Items from a dataset:

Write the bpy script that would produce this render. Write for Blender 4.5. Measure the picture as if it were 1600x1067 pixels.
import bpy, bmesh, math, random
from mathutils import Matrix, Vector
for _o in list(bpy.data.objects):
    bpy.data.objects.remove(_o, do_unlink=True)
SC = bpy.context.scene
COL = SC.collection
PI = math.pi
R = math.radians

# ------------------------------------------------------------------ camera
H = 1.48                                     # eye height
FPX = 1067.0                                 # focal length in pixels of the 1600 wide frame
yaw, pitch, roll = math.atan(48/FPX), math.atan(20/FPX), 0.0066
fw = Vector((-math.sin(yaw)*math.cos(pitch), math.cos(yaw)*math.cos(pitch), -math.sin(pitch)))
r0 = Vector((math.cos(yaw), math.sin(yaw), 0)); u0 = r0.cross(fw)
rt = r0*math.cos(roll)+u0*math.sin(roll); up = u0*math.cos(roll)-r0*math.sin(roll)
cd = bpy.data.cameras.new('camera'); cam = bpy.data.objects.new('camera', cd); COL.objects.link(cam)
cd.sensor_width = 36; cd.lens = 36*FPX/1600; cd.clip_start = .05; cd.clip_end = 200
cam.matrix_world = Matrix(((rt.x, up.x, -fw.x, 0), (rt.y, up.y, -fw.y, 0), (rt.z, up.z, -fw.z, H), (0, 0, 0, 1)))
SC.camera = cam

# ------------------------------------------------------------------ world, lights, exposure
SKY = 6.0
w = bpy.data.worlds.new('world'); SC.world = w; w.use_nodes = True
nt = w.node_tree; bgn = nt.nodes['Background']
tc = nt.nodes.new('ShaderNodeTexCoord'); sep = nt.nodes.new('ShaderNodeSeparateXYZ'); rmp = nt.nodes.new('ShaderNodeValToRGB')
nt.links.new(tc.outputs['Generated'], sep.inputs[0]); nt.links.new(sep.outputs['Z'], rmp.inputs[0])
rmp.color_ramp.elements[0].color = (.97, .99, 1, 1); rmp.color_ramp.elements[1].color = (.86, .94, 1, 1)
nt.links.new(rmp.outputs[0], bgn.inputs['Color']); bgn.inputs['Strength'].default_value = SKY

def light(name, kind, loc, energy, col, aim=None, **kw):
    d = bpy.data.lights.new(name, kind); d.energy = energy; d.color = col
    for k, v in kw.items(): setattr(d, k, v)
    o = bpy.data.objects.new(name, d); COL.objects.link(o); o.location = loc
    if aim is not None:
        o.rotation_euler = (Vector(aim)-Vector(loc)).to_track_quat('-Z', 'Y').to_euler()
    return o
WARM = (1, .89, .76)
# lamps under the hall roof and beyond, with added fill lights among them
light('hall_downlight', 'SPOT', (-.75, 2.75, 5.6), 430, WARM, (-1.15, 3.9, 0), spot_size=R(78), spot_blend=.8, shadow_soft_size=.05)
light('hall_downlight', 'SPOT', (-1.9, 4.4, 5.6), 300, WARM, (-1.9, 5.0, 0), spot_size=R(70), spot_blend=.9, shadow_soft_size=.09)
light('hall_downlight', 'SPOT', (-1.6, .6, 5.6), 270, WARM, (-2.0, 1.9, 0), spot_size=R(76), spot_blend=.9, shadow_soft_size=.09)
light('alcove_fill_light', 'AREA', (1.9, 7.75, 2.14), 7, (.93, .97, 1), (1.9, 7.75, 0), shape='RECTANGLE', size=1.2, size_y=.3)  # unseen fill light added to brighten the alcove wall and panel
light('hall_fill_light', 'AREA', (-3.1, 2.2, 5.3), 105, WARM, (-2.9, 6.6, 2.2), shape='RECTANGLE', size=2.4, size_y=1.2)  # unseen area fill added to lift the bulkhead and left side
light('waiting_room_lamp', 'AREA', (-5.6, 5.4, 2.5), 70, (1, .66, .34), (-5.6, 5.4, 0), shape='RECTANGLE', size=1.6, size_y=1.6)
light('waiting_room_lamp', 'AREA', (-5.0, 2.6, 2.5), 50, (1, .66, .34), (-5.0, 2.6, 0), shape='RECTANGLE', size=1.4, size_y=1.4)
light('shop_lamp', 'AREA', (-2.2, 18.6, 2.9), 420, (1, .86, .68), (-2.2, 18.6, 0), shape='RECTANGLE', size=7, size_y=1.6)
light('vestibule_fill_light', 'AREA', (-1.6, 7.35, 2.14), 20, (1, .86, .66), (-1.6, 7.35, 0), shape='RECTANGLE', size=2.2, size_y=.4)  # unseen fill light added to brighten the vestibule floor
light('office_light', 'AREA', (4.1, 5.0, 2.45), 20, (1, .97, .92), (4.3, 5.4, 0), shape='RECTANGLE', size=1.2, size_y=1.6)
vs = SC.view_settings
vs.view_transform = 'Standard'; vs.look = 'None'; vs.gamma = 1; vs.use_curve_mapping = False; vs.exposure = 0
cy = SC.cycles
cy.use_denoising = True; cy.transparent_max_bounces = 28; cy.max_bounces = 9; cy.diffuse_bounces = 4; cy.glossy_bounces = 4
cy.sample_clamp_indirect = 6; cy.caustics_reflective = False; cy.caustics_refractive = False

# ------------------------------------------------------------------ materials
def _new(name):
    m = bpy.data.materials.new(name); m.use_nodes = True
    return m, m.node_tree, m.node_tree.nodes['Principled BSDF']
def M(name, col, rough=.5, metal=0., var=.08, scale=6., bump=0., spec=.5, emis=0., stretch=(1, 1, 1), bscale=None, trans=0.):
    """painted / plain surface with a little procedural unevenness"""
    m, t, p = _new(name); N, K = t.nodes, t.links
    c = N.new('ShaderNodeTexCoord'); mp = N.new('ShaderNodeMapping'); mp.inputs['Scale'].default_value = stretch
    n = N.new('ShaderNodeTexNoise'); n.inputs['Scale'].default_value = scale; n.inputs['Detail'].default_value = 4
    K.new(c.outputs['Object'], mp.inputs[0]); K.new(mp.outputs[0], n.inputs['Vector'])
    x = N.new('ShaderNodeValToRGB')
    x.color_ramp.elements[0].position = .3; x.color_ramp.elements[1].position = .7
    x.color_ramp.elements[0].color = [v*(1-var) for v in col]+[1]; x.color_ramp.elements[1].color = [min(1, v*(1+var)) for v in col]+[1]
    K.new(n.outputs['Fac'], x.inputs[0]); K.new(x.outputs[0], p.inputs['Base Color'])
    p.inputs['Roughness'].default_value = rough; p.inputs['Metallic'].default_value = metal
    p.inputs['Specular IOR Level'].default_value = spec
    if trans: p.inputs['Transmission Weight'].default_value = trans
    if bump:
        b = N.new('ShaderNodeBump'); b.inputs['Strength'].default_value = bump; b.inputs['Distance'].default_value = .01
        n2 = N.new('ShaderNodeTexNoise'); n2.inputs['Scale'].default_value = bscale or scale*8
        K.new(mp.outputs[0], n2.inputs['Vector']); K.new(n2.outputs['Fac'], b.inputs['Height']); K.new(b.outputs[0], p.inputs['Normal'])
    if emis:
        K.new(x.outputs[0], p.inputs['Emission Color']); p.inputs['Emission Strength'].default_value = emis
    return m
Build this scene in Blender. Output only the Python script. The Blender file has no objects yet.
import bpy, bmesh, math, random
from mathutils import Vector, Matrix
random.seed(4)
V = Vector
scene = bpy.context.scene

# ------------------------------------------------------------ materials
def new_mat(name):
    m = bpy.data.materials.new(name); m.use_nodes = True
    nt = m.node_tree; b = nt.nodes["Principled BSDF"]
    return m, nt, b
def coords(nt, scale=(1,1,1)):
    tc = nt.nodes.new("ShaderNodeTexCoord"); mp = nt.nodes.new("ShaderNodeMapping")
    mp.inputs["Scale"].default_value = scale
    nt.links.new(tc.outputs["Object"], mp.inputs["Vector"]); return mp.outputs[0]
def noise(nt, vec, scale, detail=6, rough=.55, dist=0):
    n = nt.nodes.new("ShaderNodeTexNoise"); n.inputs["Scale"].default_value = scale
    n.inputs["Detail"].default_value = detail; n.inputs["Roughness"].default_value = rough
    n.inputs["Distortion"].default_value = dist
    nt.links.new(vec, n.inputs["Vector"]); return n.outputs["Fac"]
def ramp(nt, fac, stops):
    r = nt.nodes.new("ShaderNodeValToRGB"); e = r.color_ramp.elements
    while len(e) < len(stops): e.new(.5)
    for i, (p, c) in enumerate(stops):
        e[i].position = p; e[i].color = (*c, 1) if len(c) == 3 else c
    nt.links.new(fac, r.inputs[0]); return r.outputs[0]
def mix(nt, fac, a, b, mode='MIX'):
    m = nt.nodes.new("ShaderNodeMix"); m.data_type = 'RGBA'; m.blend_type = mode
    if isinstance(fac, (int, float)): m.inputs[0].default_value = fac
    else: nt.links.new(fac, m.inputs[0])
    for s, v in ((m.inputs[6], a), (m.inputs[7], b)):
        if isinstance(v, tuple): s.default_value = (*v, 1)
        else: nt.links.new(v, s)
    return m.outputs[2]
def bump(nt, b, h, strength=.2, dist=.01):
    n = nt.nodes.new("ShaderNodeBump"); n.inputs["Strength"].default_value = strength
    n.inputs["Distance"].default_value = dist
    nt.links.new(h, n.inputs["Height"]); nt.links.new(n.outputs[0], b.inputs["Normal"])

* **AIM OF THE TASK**
Above are the entries; repeat their lines exactly, from the first through the one that contains "R = math.radians".

* **CORRECT OUTPUT**
Write the bpy script that would produce this render. Write for Blender 4.5. Measure the picture as if it were 1600x1067 pixels.
import bpy, bmesh, math, random
from mathutils import Matrix, Vector
for _o in list(bpy.data.objects):
    bpy.data.objects.remove(_o, do_unlink=True)
SC = bpy.context.scene
COL = SC.collection
PI = math.pi
R = math.radians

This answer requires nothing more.